===== Data shown =====
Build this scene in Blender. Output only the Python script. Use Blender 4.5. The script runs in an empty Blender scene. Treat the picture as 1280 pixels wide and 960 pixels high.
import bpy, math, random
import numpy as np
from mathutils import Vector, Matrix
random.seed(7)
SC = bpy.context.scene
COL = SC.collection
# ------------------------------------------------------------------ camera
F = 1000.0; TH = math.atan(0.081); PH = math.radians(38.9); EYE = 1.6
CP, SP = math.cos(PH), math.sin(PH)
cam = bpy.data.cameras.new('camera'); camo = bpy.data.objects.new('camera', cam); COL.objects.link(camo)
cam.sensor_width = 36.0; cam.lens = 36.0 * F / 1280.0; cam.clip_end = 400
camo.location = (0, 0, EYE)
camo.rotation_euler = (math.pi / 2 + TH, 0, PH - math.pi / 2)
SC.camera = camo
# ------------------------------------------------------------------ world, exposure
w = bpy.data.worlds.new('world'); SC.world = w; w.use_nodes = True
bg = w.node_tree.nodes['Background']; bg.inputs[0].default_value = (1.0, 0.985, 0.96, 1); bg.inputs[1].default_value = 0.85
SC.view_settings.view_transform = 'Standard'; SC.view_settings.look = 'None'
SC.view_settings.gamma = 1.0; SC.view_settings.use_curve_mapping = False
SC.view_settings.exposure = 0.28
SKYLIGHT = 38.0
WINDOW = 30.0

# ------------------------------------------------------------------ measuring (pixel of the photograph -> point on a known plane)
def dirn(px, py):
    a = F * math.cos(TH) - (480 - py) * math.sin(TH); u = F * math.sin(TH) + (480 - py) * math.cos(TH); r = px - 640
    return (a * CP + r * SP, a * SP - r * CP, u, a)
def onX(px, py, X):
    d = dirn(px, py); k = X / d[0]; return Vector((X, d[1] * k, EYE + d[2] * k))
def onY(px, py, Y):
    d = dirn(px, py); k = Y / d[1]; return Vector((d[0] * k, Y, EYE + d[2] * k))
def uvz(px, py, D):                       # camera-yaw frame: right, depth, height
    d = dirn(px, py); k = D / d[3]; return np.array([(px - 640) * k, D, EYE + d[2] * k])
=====
===== Data shown =====
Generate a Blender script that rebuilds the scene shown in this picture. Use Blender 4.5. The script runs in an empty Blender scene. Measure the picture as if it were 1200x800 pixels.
=====
▶ Description of the task
Starting at the line that contains "Build this scene", repeat each line exactly, and stop after the line that contains "d = dirn(px, py); k = D".

▶ Response
Build this scene in Blender. Output only the Python script. Use Blender 4.5. The script runs in an empty Blender scene. Treat the picture as 1280 pixels wide and 960 pixels high.
import bpy, math, random
import numpy as np
from mathutils import Vector, Matrix
random.seed(7)
SC = bpy.context.scene
COL = SC.collection
# ------------------------------------------------------------------ camera
F = 1000.0; TH = math.atan(0.081); PH = math.radians(38.9); EYE = 1.6
CP, SP = math.cos(PH), math.sin(PH)
cam = bpy.data.cameras.new('camera'); camo = bpy.data.objects.new('camera', cam); COL.objects.link(camo)
cam.sensor_width = 36.0; cam.lens = 36.0 * F / 1280.0; cam.clip_end = 400
camo.location = (0, 0, EYE)
camo.rotation_euler = (math.pi / 2 + TH, 0, PH - math.pi / 2)
SC.camera = camo
# ------------------------------------------------------------------ world, exposure
w = bpy.data.worlds.new('world'); SC.world = w; w.use_nodes = True
bg = w.node_tree.nodes['Background']; bg.inputs[0].default_value = (1.0, 0.985, 0.96, 1); bg.inputs[1].default_value = 0.85
SC.view_settings.view_transform = 'Standard'; SC.view_settings.look = 'None'
SC.view_settings.gamma = 1.0; SC.view_settings.use_curve_mapping = False
SC.view_settings.exposure = 0.28
SKYLIGHT = 38.0
WINDOW = 30.0

# ------------------------------------------------------------------ measuring (pixel of the photograph -> point on a known plane)
def dirn(px, py):
    a = F * math.cos(TH) - (480 - py) * math.sin(TH); u = F * math.sin(TH) + (480 - py) * math.cos(TH); r = px - 640
    return (a * CP + r * SP, a * SP - r * CP, u, a)
def onX(px, py, X):
    d = dirn(px, py); k = X / d[0]; return Vector((X, d[1] * k, EYE + d[2] * k))
def onY(px, py, Y):
    d = dirn(px, py); k = Y / d[1]; return Vector((d[0] * k, Y, EYE + d[2] * k))
def uvz(px, py, D):                       # camera-yaw frame: right, depth, height
    d = dirn(px, py); k = D / d[3]; return np.array([(px - 640) * k, D, EYE + d[2] * k])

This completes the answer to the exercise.